One of our neighbours was a family from Mangalore, settled in Konanur for a long time, which owned the Shivaprasad Hotel, the biggest hotel in town. They had four daughters, and a son they doted upon. Raghu, as he was called, was a few years older than us. So he considered it his responsibility to show us around the town and to teach us ball-badminton. We would hit the furry ball against the wall inside their huge house, and from time to time refresh ourselves with the dried peas from big sacks stacked there. The sacks were bought for the hotel, but it was a normal practice for Raghu to make a small hole in one of the sacks so it was handy for us to reach into the hole and dig out a few seeds for munching.
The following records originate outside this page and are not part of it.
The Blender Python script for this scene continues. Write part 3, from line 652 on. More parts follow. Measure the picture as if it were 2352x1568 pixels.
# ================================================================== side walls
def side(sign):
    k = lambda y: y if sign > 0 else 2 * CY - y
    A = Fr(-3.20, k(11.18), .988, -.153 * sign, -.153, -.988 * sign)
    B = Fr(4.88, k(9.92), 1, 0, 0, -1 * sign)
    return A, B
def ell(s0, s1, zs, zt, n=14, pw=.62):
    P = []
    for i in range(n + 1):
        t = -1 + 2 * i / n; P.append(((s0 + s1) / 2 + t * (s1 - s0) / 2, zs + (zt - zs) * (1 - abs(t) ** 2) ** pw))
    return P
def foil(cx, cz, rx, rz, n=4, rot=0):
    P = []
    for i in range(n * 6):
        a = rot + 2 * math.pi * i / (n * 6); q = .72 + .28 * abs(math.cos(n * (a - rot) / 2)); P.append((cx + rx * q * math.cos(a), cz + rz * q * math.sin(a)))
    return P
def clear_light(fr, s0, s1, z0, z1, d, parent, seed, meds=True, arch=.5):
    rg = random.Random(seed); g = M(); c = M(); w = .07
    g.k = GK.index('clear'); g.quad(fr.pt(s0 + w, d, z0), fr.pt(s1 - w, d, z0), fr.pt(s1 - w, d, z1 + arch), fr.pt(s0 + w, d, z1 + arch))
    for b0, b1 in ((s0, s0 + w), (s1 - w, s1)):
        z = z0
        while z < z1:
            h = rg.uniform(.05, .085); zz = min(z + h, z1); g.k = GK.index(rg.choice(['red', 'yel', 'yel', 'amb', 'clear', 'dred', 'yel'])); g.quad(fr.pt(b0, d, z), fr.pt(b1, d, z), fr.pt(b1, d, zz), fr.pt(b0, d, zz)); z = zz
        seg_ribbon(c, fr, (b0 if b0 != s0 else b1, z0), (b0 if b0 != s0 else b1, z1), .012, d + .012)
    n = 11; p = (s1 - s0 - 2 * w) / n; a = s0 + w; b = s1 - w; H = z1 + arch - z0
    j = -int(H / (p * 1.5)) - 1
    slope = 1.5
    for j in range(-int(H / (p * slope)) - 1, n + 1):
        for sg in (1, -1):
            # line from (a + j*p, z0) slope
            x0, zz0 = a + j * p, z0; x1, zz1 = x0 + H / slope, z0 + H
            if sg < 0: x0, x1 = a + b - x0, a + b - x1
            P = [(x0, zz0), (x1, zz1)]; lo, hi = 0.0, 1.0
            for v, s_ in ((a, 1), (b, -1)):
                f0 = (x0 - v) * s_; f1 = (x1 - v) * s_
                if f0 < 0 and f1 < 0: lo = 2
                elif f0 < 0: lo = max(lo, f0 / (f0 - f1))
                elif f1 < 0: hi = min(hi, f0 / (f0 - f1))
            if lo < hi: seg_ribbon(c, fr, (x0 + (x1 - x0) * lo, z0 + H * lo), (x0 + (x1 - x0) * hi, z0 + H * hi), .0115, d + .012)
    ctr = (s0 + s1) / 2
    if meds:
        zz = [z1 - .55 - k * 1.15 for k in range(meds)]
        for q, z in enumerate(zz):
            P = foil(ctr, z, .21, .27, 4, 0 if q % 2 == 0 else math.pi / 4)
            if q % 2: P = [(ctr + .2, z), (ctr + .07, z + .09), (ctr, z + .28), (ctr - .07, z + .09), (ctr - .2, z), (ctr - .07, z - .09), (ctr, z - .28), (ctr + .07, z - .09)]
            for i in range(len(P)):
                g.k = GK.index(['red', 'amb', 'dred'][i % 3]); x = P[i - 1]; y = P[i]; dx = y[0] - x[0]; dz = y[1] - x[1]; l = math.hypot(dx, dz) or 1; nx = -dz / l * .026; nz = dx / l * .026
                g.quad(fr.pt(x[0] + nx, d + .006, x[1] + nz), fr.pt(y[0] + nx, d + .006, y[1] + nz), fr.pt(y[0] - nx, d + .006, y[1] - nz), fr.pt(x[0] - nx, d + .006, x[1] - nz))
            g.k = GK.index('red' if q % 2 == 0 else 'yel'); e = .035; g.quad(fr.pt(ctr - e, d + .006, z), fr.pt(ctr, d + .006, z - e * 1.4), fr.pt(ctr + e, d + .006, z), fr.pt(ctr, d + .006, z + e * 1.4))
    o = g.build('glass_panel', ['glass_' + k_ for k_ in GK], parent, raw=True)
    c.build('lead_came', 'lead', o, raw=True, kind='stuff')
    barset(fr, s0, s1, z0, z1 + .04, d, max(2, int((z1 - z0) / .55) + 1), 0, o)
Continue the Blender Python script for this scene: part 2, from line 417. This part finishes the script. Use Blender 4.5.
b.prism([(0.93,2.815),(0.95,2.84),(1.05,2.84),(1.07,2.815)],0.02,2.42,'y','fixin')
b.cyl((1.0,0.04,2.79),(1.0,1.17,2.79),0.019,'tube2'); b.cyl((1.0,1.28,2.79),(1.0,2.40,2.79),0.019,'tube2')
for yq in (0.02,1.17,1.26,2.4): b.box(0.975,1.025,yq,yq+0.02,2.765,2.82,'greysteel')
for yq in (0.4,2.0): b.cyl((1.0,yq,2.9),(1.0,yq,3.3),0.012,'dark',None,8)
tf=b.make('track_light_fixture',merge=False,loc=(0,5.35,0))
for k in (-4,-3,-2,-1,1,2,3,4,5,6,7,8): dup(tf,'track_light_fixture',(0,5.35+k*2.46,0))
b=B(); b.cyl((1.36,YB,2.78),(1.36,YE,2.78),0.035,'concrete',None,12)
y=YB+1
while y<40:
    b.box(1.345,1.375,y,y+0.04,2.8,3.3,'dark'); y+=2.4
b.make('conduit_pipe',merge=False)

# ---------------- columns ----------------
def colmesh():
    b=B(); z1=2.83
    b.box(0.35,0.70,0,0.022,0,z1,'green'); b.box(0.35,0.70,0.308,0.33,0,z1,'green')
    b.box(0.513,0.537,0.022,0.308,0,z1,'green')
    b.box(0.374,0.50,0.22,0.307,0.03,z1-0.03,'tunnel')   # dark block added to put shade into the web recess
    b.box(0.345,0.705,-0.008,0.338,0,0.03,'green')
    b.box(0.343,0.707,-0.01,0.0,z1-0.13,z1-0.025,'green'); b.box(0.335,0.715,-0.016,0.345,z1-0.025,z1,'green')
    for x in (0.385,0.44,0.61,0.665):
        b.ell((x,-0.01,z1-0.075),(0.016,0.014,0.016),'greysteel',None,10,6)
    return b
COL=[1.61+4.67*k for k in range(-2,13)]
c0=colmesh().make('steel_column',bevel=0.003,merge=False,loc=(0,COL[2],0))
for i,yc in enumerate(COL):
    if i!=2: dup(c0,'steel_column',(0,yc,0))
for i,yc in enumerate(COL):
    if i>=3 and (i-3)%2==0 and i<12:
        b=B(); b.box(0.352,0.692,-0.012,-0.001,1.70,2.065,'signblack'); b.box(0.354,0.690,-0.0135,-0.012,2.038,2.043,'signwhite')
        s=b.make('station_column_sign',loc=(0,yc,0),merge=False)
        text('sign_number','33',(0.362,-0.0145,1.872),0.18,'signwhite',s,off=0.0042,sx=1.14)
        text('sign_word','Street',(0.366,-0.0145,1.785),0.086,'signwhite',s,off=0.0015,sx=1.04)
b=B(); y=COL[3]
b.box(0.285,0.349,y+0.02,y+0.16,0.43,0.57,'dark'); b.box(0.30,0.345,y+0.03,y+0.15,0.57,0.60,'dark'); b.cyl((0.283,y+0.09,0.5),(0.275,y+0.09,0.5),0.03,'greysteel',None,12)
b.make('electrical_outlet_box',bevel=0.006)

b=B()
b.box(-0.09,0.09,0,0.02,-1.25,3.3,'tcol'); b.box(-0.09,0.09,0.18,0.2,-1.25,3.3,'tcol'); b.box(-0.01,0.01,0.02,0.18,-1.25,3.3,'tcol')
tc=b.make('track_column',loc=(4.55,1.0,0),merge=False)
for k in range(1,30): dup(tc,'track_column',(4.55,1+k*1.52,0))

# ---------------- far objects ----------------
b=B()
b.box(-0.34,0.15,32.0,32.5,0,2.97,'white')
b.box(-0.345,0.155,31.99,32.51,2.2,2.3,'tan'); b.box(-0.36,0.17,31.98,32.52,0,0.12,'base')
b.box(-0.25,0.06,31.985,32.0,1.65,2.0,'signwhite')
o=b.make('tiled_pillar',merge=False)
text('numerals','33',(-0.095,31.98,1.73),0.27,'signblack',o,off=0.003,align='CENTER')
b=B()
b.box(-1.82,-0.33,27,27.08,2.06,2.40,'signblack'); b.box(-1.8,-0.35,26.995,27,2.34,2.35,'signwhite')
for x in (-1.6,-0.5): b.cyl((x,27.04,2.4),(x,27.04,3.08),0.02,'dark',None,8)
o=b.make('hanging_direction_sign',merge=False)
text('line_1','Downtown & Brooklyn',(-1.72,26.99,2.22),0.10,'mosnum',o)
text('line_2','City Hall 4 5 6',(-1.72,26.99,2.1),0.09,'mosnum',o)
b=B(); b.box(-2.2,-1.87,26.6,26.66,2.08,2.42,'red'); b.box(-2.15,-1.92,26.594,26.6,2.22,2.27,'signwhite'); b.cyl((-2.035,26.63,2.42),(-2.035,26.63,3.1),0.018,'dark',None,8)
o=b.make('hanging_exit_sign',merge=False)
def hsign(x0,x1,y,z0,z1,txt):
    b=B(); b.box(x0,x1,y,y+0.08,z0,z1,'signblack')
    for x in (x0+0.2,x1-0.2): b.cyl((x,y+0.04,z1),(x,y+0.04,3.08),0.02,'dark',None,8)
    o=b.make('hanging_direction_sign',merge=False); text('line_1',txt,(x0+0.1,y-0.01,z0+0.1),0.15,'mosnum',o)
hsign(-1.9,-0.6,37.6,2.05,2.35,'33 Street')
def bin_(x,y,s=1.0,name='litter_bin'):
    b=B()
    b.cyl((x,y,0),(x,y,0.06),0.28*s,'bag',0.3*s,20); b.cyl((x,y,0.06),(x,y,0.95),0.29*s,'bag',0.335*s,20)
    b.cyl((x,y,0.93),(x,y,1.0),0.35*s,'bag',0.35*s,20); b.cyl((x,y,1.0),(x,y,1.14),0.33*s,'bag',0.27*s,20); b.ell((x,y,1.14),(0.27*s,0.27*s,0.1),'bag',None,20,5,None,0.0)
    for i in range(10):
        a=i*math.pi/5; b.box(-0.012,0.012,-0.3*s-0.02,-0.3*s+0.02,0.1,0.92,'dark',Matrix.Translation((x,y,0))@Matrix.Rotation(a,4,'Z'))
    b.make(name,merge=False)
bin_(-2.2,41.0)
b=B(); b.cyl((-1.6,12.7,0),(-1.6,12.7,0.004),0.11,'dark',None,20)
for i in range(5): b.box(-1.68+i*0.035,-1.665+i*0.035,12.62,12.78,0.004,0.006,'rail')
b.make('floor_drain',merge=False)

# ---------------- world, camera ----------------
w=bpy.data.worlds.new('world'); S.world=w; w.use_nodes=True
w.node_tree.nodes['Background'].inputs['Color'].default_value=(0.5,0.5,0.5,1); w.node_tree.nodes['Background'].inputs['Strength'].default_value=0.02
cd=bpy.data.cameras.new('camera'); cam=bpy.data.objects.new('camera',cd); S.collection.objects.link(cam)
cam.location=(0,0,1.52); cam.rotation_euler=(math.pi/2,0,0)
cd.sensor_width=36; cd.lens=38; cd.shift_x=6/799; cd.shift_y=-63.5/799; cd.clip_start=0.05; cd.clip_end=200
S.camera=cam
Eating too much of the stuff gave you obnoxious wind. Often we would see Raghu, much to our amusement, position his rear end in a peculiar way and let go a great stinker.

Raghu’s eldest sister, Sunanda was tall and elegant with double braids. She was very fond of us kids. Raghu’s youngest sister, Yashodha was our age and quite pretty. Raghu and Yashodha would take us all to the hotel on rare occasions and we would be treated to maddur vadai and gulab jamun whose flavour and taste are distinctly etched in my mind.

During our school holidays, we would visit my maternal grandparents in Harihar (where I was born), or my paternal grandparents in Bangalore. We looked forward to this time of the year, eager to meet our huge band of cousins and relatives, excited about playing aisepaise (hide-and-seek) and jootata (catch-me-if-you-can), and thrilled about eating outside. We would look forward to the long train journey, when we played a game of our own invention that involved releasing bits of torn paper out of the window and watching them whiz past in the wind. Such simple pleasures!